Net capacity may or may not be cut, but in either case the present trajectory is legacy airlines gifting existing capacity to so called "LCC's" and meniacle crack huffing foreign EGO airlines with a zillion widebodies on order they will never find a place for and new ones starting up by the day. The MBA crowd at all the legacy airlines hopes that they can keep reducing faster than others keep barfing capacity back in to squeeze yields, and so far that has basically been their only plan. We're already seeing some of the air coming out of the foreign EGO airline bubble, even as it continues to inflate and creak at the seams. And just the "LCC's" in the US have staggering numbers of "growth" narrowbodies on order, and soon one or two will try their hand at widebodies too. Something has to give, and give big time.
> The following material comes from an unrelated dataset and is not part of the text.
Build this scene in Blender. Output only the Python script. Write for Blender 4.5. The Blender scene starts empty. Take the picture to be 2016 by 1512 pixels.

The real variable is will the legacy airlines decide to fight back, or will they pursue the failed strategy of shrinking to profitability deep into the back side of the curve for just a couple more years of YoY quarterly bonuses?

As for retirements, you are correct to some extent. Legacy airlines will eventually hire no matter what. Even if they keep shrinking and some liquidate, all of them will have to hire, including up until the day one of them closes their doors. There is not room for all the legacy airlines and the LCC's fantasy growth though. Something will have to yield.